### SET EXERCISE
Copy out the data below as written; omit any images.

— Begin PROVIDED DATA —

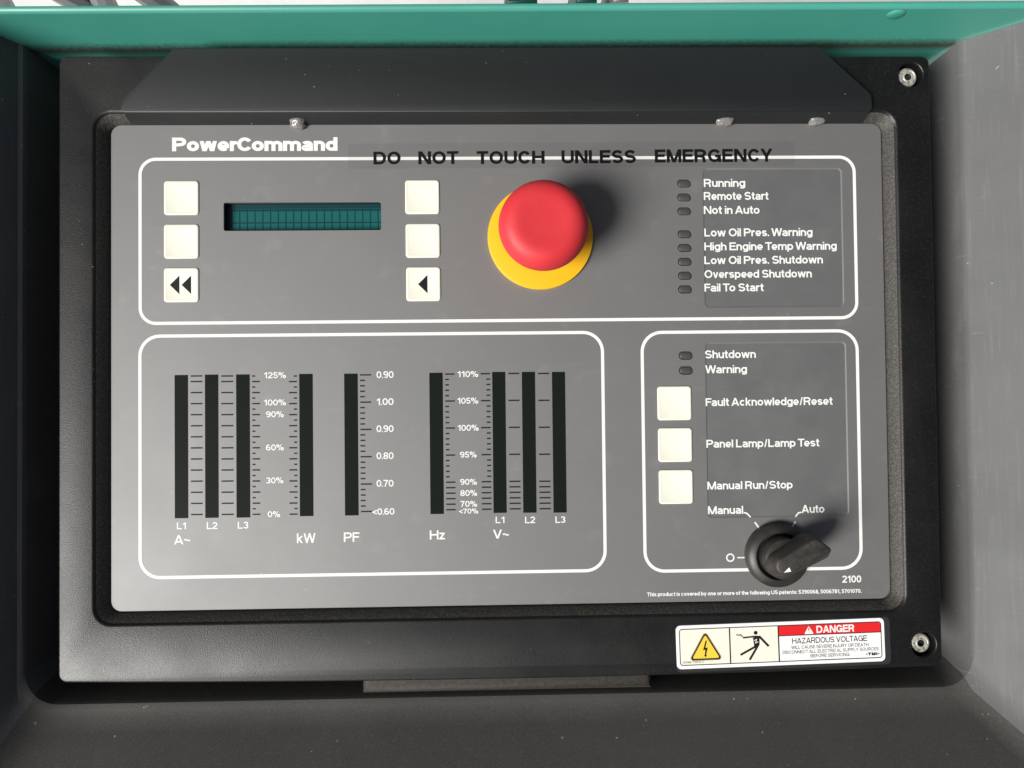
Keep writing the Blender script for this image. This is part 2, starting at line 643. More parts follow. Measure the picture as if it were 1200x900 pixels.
    if ch in 'vy':
        W = .64
        d(dw / 2, X, W / 2, 0); d(W - dw / 2, X, W / 2, 0)
        if ch == 'y':
            d(W / 2 + .02, .05, W / 2 - .09, -.2)
        return W, S
    if ch == 'w':
        W = .98
        q = dw / 2
        d(q, X, W * .28, 0); d(W * .5, X, W * .28, 0); d(W * .5, X, W * .72, 0); d(W - q, X, W * .72, 0)
        return W, S
    if ch == 'z':
        W = .58
        l((.02, X - h), (W - .02, X - h)); l((0, h), (W, h)); d(W - dw * .66, X - h, dw * .66, h)
        return W, S
    # figures
    if ch == '1':
        W = .50
        l((W - h - .05, 0), (W - h - .05, 1)); l((.04, .74), (.22, .77), (W - h - .05, .93))
        return W, S
    if ch == '2':
        W = .68
        l(arc(W / 2, .70, W / 2 - h, .30 - h, 170, -35, 12), (.30, .32), (h * .9, h * 1.1)); l((0, h), (W, h))
        return W, S
    if ch == '3':
        W = .68
        l(arc(W / 2 - .01, .75 - h * .3, W / 2 - h - .02, .25 - h * .7, 160, -90, 11)); l(arc(W / 2 - .01, .27 + h * .1, W / 2 - h, .27 - h * .9, 90, -165, 12))
        return W, S
    if ch == '5':
        W = .68
        l((W - .06, 1 - h), (.14 + h * .3, 1 - h), (.09 + h * .5, .50)); l(arc(W / 2 - .01, .32, W / 2 - h, .32 - h, 140, -165, 14))
        return W, S
    if ch in '69':
        W = .68
        c = 1 if ch == '6' else -1
        f = (lambda P: P) if ch == '6' else (lambda P: [(W - x, 1 - y) for x, y in P])
        l(f(arc(W / 2, .31, W / 2 - h, .31 - h, 0, 360, 18))); l(f(arc(W / 2, .5, W / 2 - h, .5 - h, 50, 205, 12)))
        return W, S
    if ch == '7':
        W = .66
        l((0, 1 - h), (W, 1 - h)); l((W - h * 1.2, 1 - h), (.34, .45), (.24, 0))
        return W, S
    if ch == '8':
        W = .68
        l(arc(W / 2, .75 - h * .4, W / 2 - h - .03, .25 - h * .6, 0, 360, 16)); l(arc(W / 2, .27 + h * .1, W / 2 - h, .27 - h * .9, 0, 360, 18))
        return W, S
    if ch == '4':
        W = .70
        l((W - .2, 0), (W - .2, 1)); l((0, .28), (W, .28)); d(.08, .28, W - .24, 1)
        return W, S
    if ch == '%':
        W = 1.06
        k = t * .36
        l(arc(.23, .74, .23 - k * 1.3, .25 - k, 0, 360, 14)); l(arc(W - .23, .26, .23 - k * 1.3, .25 - k, 0, 360, 14))
        S.append(('p', [(.30, 0), (.42, 0), (.76, 1), (.64, 1)]))
        return W, S
    if ch == '.':
        l((h, 0), (h, t))
        return t, S
    if ch == ',':
        l((h, -.14), (h, t))
        return t, S
    if ch == ':':
        l((h, 0), (h, t)); l((h, X - t), (h, X))
        return t, S
    if ch == '/':
        S.append(('p', [(.04, 0), (.19, 0), (.42, 1), (.27, 1)]))
        return .46, S
    if ch == '~':
        W = .62
        l(arc(.17, .40, .14, .10, 160, 20, 6), arc(.45, .50, .14, .10, 200, 340, 6))
        return W, S
    if ch == '<':
        W = .62
        l((W, .72), (.08, .42), (W, .12))
        return W, S
    if ch == '-':
        l((0, .38), (.3, .38))
        return .3, S
    if ch == '*':
        l((0, .45), (t * 1.3, .45))
        return t * 1.3, S
    return .3, S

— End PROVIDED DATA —

### EXPECTED ANSWER
Keep writing the Blender script for this image. This is part 2, starting at line 643. More parts follow. Measure the picture as if it were 1200x900 pixels.
    if ch in 'vy':
        W = .64
        d(dw / 2, X, W / 2, 0); d(W - dw / 2, X, W / 2, 0)
        if ch == 'y':
            d(W / 2 + .02, .05, W / 2 - .09, -.2)
        return W, S
    if ch == 'w':
        W = .98
        q = dw / 2
        d(q, X, W * .28, 0); d(W * .5, X, W * .28, 0); d(W * .5, X, W * .72, 0); d(W - q, X, W * .72, 0)
        return W, S
    if ch == 'z':
        W = .58
        l((.02, X - h), (W - .02, X - h)); l((0, h), (W, h)); d(W - dw * .66, X - h, dw * .66, h)
        return W, S
    # figures
    if ch == '1':
        W = .50
        l((W - h - .05, 0), (W - h - .05, 1)); l((.04, .74), (.22, .77), (W - h - .05, .93))
        return W, S
    if ch == '2':
        W = .68
        l(arc(W / 2, .70, W / 2 - h, .30 - h, 170, -35, 12), (.30, .32), (h * .9, h * 1.1)); l((0, h), (W, h))
        return W, S
    if ch == '3':
        W = .68
        l(arc(W / 2 - .01, .75 - h * .3, W / 2 - h - .02, .25 - h * .7, 160, -90, 11)); l(arc(W / 2 - .01, .27 + h * .1, W / 2 - h, .27 - h * .9, 90, -165, 12))
        return W, S
    if ch == '5':
        W = .68
        l((W - .06, 1 - h), (.14 + h * .3, 1 - h), (.09 + h * .5, .50)); l(arc(W / 2 - .01, .32, W / 2 - h, .32 - h, 140, -165, 14))
        return W, S
    if ch in '69':
        W = .68
        c = 1 if ch == '6' else -1
        f = (lambda P: P) if ch == '6' else (lambda P: [(W - x, 1 - y) for x, y in P])
        l(f(arc(W / 2, .31, W / 2 - h, .31 - h, 0, 360, 18))); l(f(arc(W / 2, .5, W / 2 - h, .5 - h, 50, 205, 12)))
        return W, S
    if ch == '7':
        W = .66
        l((0, 1 - h), (W, 1 - h)); l((W - h * 1.2, 1 - h), (.34, .45), (.24, 0))
        return W, S
    if ch == '8':
        W = .68
        l(arc(W / 2, .75 - h * .4, W / 2 - h - .03, .25 - h * .6, 0, 360, 16)); l(arc(W / 2, .27 + h * .1, W / 2 - h, .27 - h * .9, 0, 360, 18))
        return W, S
    if ch == '4':
        W = .70
        l((W - .2, 0), (W - .2, 1)); l((0, .28), (W, .28)); d(.08, .28, W - .24, 1)
        return W, S
    if ch == '%':
        W = 1.06
        k = t * .36
        l(arc(.23, .74, .23 - k * 1.3, .25 - k, 0, 360, 14)); l(arc(W - .23, .26, .23 - k * 1.3, .25 - k, 0, 360, 14))
        S.append(('p', [(.30, 0), (.42, 0), (.76, 1), (.64, 1)]))
        return W, S
    if ch == '.':
        l((h, 0), (h, t))
        return t, S
    if ch == ',':
        l((h, -.14), (h, t))
        return t, S
    if ch == ':':
        l((h, 0), (h, t)); l((h, X - t), (h, X))
        return t, S
    if ch == '/':
        S.append(('p', [(.04, 0), (.19, 0), (.42, 1), (.27, 1)]))
        return .46, S
    if ch == '~':
        W = .62
        l(arc(.17, .40, .14, .10, 160, 20, 6), arc(.45, .50, .14, .10, 200, 340, 6))
        return W, S
    if ch == '<':
        W = .62
        l((W, .72), (.08, .42), (W, .12))
        return W, S
    if ch == '-':
        l((0, .38), (.3, .38))
        return .3, S
    if ch == '*':
        l((0, .45), (t * 1.3, .45))
        return t * 1.3, S
    return .3, S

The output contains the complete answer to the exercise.